Abstract

Demography plays an important role in domains related to socio-cultural complexity, subsistence strategies, and cultural ecology. Although the Middle Ages in Central Europe (ca. 500–1500 CE) was a period of major political, economic, and socio-cultural change arising from the establishment of the first principalities and the adoption of Christianity by the West Slavic tribes, our knowledge about its population dynamics is based only on archaeological studies and rare historical sources. This study is based on skeletal data. We predicted population growth and fertility levels using the proportion of non-adults in skeletal samples quantified with the D5+/D20+ ratio (the ratio of the number of skeletons older than 5 years to the number of skeletons of those older than 20 years).
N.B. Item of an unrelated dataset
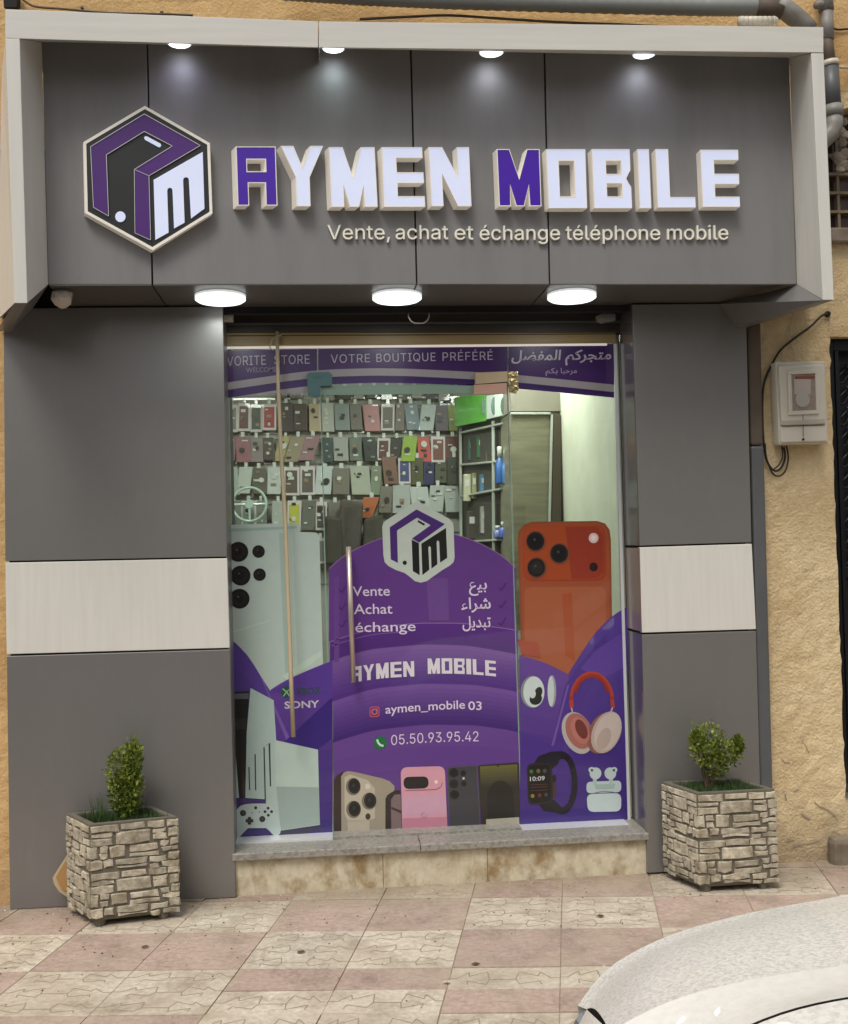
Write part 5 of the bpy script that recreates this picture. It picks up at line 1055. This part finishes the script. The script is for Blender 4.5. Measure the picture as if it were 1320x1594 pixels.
d.rrect((913, 1217), (967, 1215), (967, 1233), (913, 1235), 7, AP, 13); d.rrect((913, 1236), (967, 1234.5), (967, 1263), (915, 1264), 10, (184, 198, 198), 13); d.line([(926, 1234), (940, 1231.5), (955, 1233)], 1.2, (120, 132, 150), 15); d.poly([(925, 1221), (958, 1220), (956, 1228), (928, 1229)], (150, 176, 168), 14)
for sx, cx in ((-1, 926), (1, 951)): d.ell(cx-sx*1, 1204, 9, 9.5, AP, 15, rot=sx*-20); d.ell(cx+sx*5, 1198.5, 5, 4.5, AP, 15); d.poly([(cx-3, 1206), (cx+3, 1206), (cx+3, 1221), (cx-3, 1221)], (166, 182, 184), 14); d.ell(cx+sx*4.5, 1199, 2, 2, (60, 66, 70), 16, n=12)
d.build('printed_earbuds', gr)
# ------------------------------------------------------------------ planters
def planter(A, B_, C_, ztop, lab):
    """A back-left, B_ near, C_ right on the ground (xy); D_ the fourth corner"""
    A, B_, C_ = Vector(A), Vector(B_), Vector(C_); D_ = A+C_-B_
    o = empty('planter', ((A.x+C_.x)/2, (A.y+C_.y)/2, 0), lab, 'planter', 'square stone faced planters beside the door')
    R = [A, B_, C_, D_]; zb = .024
    cen = (A+C_)/2; ring = lambda s, z: [Vector(((p-cen).x*s+cen.x, (p-cen).y*s+cen.y, z)) for p in R]
    b = MB(); r0, r1, r2, r3 = ring(.93, zb), ring(.985, zb+.02), ring(.985, ztop-.012), ring(.99, ztop); i1, i0 = ring(.84, ztop), ring(.83, ztop-.06)
    b.add(r0+r1+r2+r3+i1+i0, [[3, 2, 1, 0]]+[[k*4+i, k*4+(i+1) % 4, (k+1)*4+(i+1) % 4, (k+1)*4+i] for k in range(5) for i in range(4)]); b.build('pot_body', M['mortar'], o, bevel=.004, fix=True)
    b = MB(); b.poly(ring(.835, ztop-.03)); b.build('soil', M['soil'], o)
    for p in ring(.72, 0): b = MB(); b.lathe((p.x, p.y, 0), [(.022, 0), (.026, zb+.004)], seg=10); b.build('foot', M['mortar'], o)
    for i in range(4):
        p, q = R[i], R[(i+1) % 4]; e = (q-p); L_ = e.length; e = e/L_; nrm = Vector((e.y, -e.x, 0)) if True else None
        if nrm.dot(Vector((p.x+q.x, p.y+q.y, 0))/2-Vector((cen.x, cen.y, 0))) < 0: nrm = -nrm
        e3 = Vector((e.x, e.y, 0)); H = ztop-zb-.012
        # module layout of a cast ashlar face: (u0,u1,v0,v1)
        mod = [(0, .14, 0, .07), (.15, .36, .0, .06), (.37, .66, 0, .06), (.67, .98, 0, .07), (0, .12, .08, .17), (.14, .30, .08, .12), (.32, .72, .075, .20), (.74, .98, .08, .12), (.13, .30, .13, .19), (.74, .99, .13, .20), (0, .10, .18, .25), (.11, .22, .21, .26), (.24, .56, .22, .285), (.60, .78, .215, .33), (.80, .90, .21, .27), (.91, 1, .21, .33), (0, .20, .27, .31), (.80, .90, .28, .34), (.22, .57, .30, .345), (0, .12, .325, .40), (.14, .34, .36, .415), (.36, .72, .355, .41), (.74, .86, .35, .42), (.87, 1, .35, .44), (0, .20, .42, .47), (.22, .34, .43, .48), (.36, .70, .42, .44)]
        half = .455
        for rep in range(2):
            for (u0, u1, v0, v1) in mod:
                a0, a1 = u0, u1-.014+(.014 if u1 > .95 else 0); b0 = v0*1.05+rep*.5; b1 = v1*1.05+rep*.5-.004
                if i % 2: a0, a1 = 1-a1, 1-a0
                if b1 > .99: b1 = .99
                if b1-b0 < .015: continue
                z1 = ztop-.012-b0*H; z0 = ztop-.012-b1*H
                P0 = Vector((p.x, p.y, 0)); base = nrm*-.003; out = nrm*random.uniform(.003, .007)
                m = .0035; jj = lambda s=.004: random.uniform(-s, s)*1.5
                W_ = lambda u, z, o_: P0+e3*(u*L_)+Vector((0, 0, z))+o_
                sx = m/L_
                back = [W_(a0, z0, base), W_(a1, z0, base), W_(a1, z1, base), W_(a0, z1, base)]
                um = (a0+a1)/2
                rim_ = [W_(a0+jj()/L_*.8+sx*.3, z0+jj(.003), out*.4), W_(um, z0+jj(.004), out*.5), W_(a1+jj()/L_*.8, z0+jj(.003), out*.4), W_(a1+jj()/L_, z1+jj(.003), out*.4), W_(um, z1+jj(.004), out*.5), W_(a0+jj()/L_, z1+jj(.003), out*.4)]
                c6 = sum(rim_, Vector())/6; front = [c6+(v-c6)*.86+out*.6+nrm*jj(.001) for v in rim_]
                b = MB(); bk = [back[0], (back[0]+back[1])/2, back[1], back[2], (back[2]+back[3])/2, back[3]]
                b.add(bk+rim_+front, [[k, (k+1) % 6, 6+(k+1) % 6, 6+k] for k in range(6)]+[[6+k, 6+(k+1) % 6, 12+(k+1) % 6, 12+k] for k in range(6)]+[[12, 13, 14, 15, 16, 17]])
                b.build('stone', M['stonea'], o)
    return ring(.8, ztop-.03), o
zt1_ = at(141, 1283, -.294).z
ringL, _ = planter((-1.168, -.08, 0), (-1.026, -.294, 0), (-.669, -.226, 0), zt1_, 'stone faced square planter left of the door, under the tall narrow box shrub')
zt2_ = at(1089, 1234, -.29).z
ringR, _ = planter((1.522, -.045, 0), (1.602, -.290, 0), (1.968, -.284, 0), zt2_, 'stone faced square planter right of the door, under the round box shrub')
def shrub(base, blobs, n, lab, seed):
    random.seed(seed); o = empty('box_shrub', base, lab, 'shrub')
    b = MB(); top = max(c.z for c, r in blobs)
    for k in range(9):
        c, r = random.choice(blobs); e = c+Vector((random.uniform(-.5, .5)*r.x, random.uniform(-.5, .5)*r.y, random.uniform(-.2, .6)*r.z)); mid = base.lerp(e, .5)+Vector((random.uniform(-.01, .01), random.uniform(-.01, .01), 0)); b.tube([base+Vector((random.uniform(-.012, .012), 0, -.01)), mid, e], [.0035, .0028, .0015], seg=5)
    b.build('stem', M['stem'], o)
    b = MB()
    for k in range(n):
        c, r = random.choice(blobs)
        while True:
            v = Vector((random.uniform(-1, 1), random.uniform(-1, 1), random.uniform(-1, 1)))
            if .3 < v.length < 1: break
        if random.random() < .09: v *= random.uniform(1.1, 1.35)
        p = c+Vector((v.x*r.x, v.y*r.y, v.z*r.z)); s = random.uniform(.009, .018)
        d = (v+Vector((random.uniform(-.7, .7), random.uniform(-.7, .7), random.uniform(-.2, 1)))).normalized(); t = d.cross(Vector((random.random(), random.random(), random.random()))).normalized(); nn = d.cross(t)
        b.add([p, p+d*s*.6+t*s*.45+nn*s*.1, p+d*s*1.3, p+d*s*.6-t*s*.45+nn*s*.1], [[0, 1, 2, 3]])
    b.build('foliage', M['leaf'], o, fix=False); return o
mid = lambda r: sum(r, Vector())/4
cL = mid(ringL); cR = mid(ringR)
V = Vector
shrub(cL+V((.03, 0, .0)), [(at(187, 1200, cL.y), V((.055, .055, .10))), (at(207, 1182, cL.y), V((.035, .045, .085))), (at(190, 1235, cL.y), V((.05, .05, .09))), (at(205, 1225, cL.y), V((.045, .05, .10))), (at(198, 1256, cL.y), V((.04, .05, .05)))], 3400, 'tall narrow box shrub with two tips in the left planter', 11)
shrub(cR+V((-.04, 0, 0)), [(at(1100, 1150, cR.y), V((.07, .07, .07))), (at(1096, 1172, cR.y), V((.06, .07, .06))), (at(1128, 1172, cR.y), V((.06, .07, .055))), (at(1112, 1192, cR.y), V((.055, .06, .05))), (at(1148, 1160, cR.y), V((.022, .03, .04))), (at(1085, 1152, cR.y), V((.03, .04, .05)))], 2100, 'rounded box shrub with bright small leaves in the right planter', 12)
def grasses(ring_, n, hmax, lab, seed, spots=None):
    random.seed(seed); b = MB(); c = mid(ring_)
    for k in range(n):
        u, v = random.random(), random.random(); p = (ring_[0]*(1-u)+ring_[1]*u)*(1-v)+(ring_[3]*(1-u)+ring_[2]*u)*v
        h = random.uniform(.02, .05)
        if spots:
            for (u0, v0, rr, hh) in spots:
                if abs(u-u0) < rr and abs(v-v0) < rr: h = random.uniform(.5, 1)*hh
        d = V((random.uniform(-.35, .35), random.uniform(-.35, .35), 1))*h; w_ = V((random.uniform(-1, 1), random.uniform(-1, 1), 0)).normalized()*.0016
        b.add([p-w_, p+w_, p+d*.6+w_*.7, p+d, p+d*.6-w_*.7], [[0, 1, 2, 3, 4]])
    o = b.build('grass', M['grass'], fix=False); return tag(o, lab, 'grass', kind='stuff')
grasses(ringL, 900, .13, 'fine green grass and weeds growing in the left planter', 5, [(.75, .12, .14, .16), (.35, .75, .12, .14), (.6, .3, .12, .08)])
grasses(ringR, 1100, .05, 'short green ground cover in the right planter', 6)
# plastic bowl piece behind left planter
b = MB(); pts = [at(x, y, -.06) for x, y in [(104, 1331), (92, 1350), (82, 1366), (84, 1376), (92, 1388), (104, 1396), (112, 1396), (112, 1331)]]; b.prism(pts, (0, .012, 0)); o = b.build('clay_shard', mat('buff_clay', lin(196, 176, 140, .85), rough=.7, var=.15), bevel=.003); tag(o, 'broken buff clay piece wedged behind the left planter', 'shard')
b = MB(); pts = [at(x, y, -.072) for x, y in [(102, 1340), (93, 1354), (87, 1366), (93, 1379), (103, 1388), (110, 1388), (110, 1345)]]; b.prism(pts, (0, .010, 0)); b.build('inner_face', mat('ochre_inner_face', lin(180, 140, 84, .8), rough=.7, var=.2), o)
# ------------------------------------------------------------------ electric meter and its cables
MY = WY-.10
mt = empty('electric_meter', at(1250, 692, WY), 'off white electric meter box with small window on the ochre wall', 'meter box')
def mbx(P, Y0, Y1, m, name, bev=.004):
    q = [at(x, y, Y0) for x, y in P]; b = MB(); b.hexa(q, [V((v.x, Y1, v.z)) for v in q]); return b.build(name, m, mt, bevel=bev)
mbx([(1207, 563), (1284, 562), (1290, 690), (1213, 692)], MY+.02, WY-.004, M['plastic'], 'box', .006)
mbx([(1212, 569), (1283, 567), (1286, 660), (1217, 662)], MY, MY+.02, M['plastic'], 'lid', .006)
mbx([(1215, 664), (1287, 662), (1288, 687), (1216, 689)], MY+.008, MY+.02, M['plastic'], 'lower_cover', .005)
b = MB()
for P in ([(1226, 577), (1273, 575), (1273.3, 581), (1226.3, 583)], [(1228, 640), (1275, 638), (1275.5, 644), (1228, 646)], [(1226.3, 583.2), (1232, 583), (1234, 639.8), (1228, 640)], [(1269, 581.3), (1273.3, 581), (1275, 638), (1271, 638)]):
    q = [at(x, y, MY-.010) for x, y in P]; b.hexa(q, [V((v.x, MY, v.z)) for v in q])
b.build('window_frame', M['plastic'], mt, bevel=.002)
mbx([(1231, 582), (1270, 581), (1272, 640), (1233, 641)], MY-.0012, MY, mat('meter_window_back', lin(150, 136, 124), rough=.3, var=.2, vscale=30), 'window_back', 0)
mbx([(1236, 590), (1262, 590), (1262, 614), (1237, 614)], MY-.003, MY-.0013, mat('meter_plate', lin(186, 176, 166), rough=.4), 'meter_plate', 0)
b = MB(); c = at(1249, 622, MY-.0015); b.lathe(c, [(.034, 0), (.036, -.003), (.001, -.005)], axis='y', seg=20); b.build('dial', mat('dial_grey', lin(176, 174, 164), rough=.4), mt)
mbx([(1238, 586), (1270, 585), (1270, 589), (1238, 590)], MY-.004, MY-.0031, pm(120, 60, 50), 'red_strip', 0)
b = MB(); c = at(1250, 684, MY+.008); b.lathe(c, [(.006, 0), (.006, -.004)], axis='y', seg=10); b.build('screw', M['iron'], mt)
mbx([(1249.5, 646), (1250.3, 646), (1250.8, 680), (1250, 680)], MY-.001, MY, M['iron'], 'seal_wire', 0)
mbx([(1218, 655), (1284, 652), (1284.5, 659), (1218.5, 662)], MY-.003, MY, mat('meter_lid_step', lin(176, 168, 152), rough=.5), 'lid_step', .001)
def cable(pxs, r, Y, lab, name='cable', m=None, n=4):
    P = [V(at(x, y, Y if not isinstance(Y, list) else Y[k])) for k, (x, y) in enumerate(pxs)]
    out = []
    for i in range(len(P)-1):
        p0, p1, p2, p3 = P[max(i-1, 0)], P[i], P[i+1], P[min(i+2, len(P)-1)]
        for k in range(n): t = k/n; out.append(.5*((2*p1)+(p2-p0)*t+(2*p0-5*p1+4*p2-p3)*t*t+(3*p1-p0-3*p2+p3)*t**3))
    out.append(P[-1]); b = MB(); b.tube(out, r, seg=7); o = b.build(name, m or M['cable'], smooth=True); return tag(o, lab, 'cable')
cable([(1288, 488), (1278, 492), (1262, 508), (1240, 524), (1215, 545), (1200, 570), (1191, 590), (1187, 615), (1187, 660), (1190, 700), (1196, 722), (1206, 733), (1216, 728), (1222, 712), (1220, 696)], .0055, WY-.022, 'thick black cable looping from a wall hole to below the meter')
cable([(1191, 690), (1193, 712), (1202, 736), (1213, 741), (1223, 732), (1227, 712), (1224, 694)], .0042, WY-.04, 'second thin black cable loop hanging under the meter')
cable([(1205, 730), (1212, 724), (1218, 712), (1217, 694)], .0035, WY-.03, 'short inner black cable loop under the meter')
b = MB(); c = at(1288, 489, WY-.006); b.lathe(c, [(.016, .0), (.012, -.012), (.001, -.014)], axis='y', seg=10); tag(b.build('cable_hole', M['seam']), 'black hole in the ochre wall where the cable enters', 'hole')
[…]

We adopted a new methodology that accounts for stochastic variation in small-sized skeletal samples. We computed the D5+/D20+ ratio in a large sample of 59 skeletal samples (12,805 individuals) from four chronological stages of the Middle Ages. Assuming that the D5+/D20+ ratio is a growth and fertility rate indicator, we predicted the growth and total fertility rates of the communities from which the skeletal samples were drawn and reconstructed their profiles over the chronological frame between 500 and 1500 CE. Our main result is that the growth and fertility rates increased during the politically and economically favourable period of the Great Moravian Empire (9th century CE) and then dropped significantly after the collapse of the whole system in the Post-Great Moravian Period (900–1200 CE). We estimate that the decline in fertility represented a decrease of 1.0–1.2 children per woman, on average. We hypothesize that the observed fertility change might be a response to deteriorated conditions, which decreased overall reproductive success.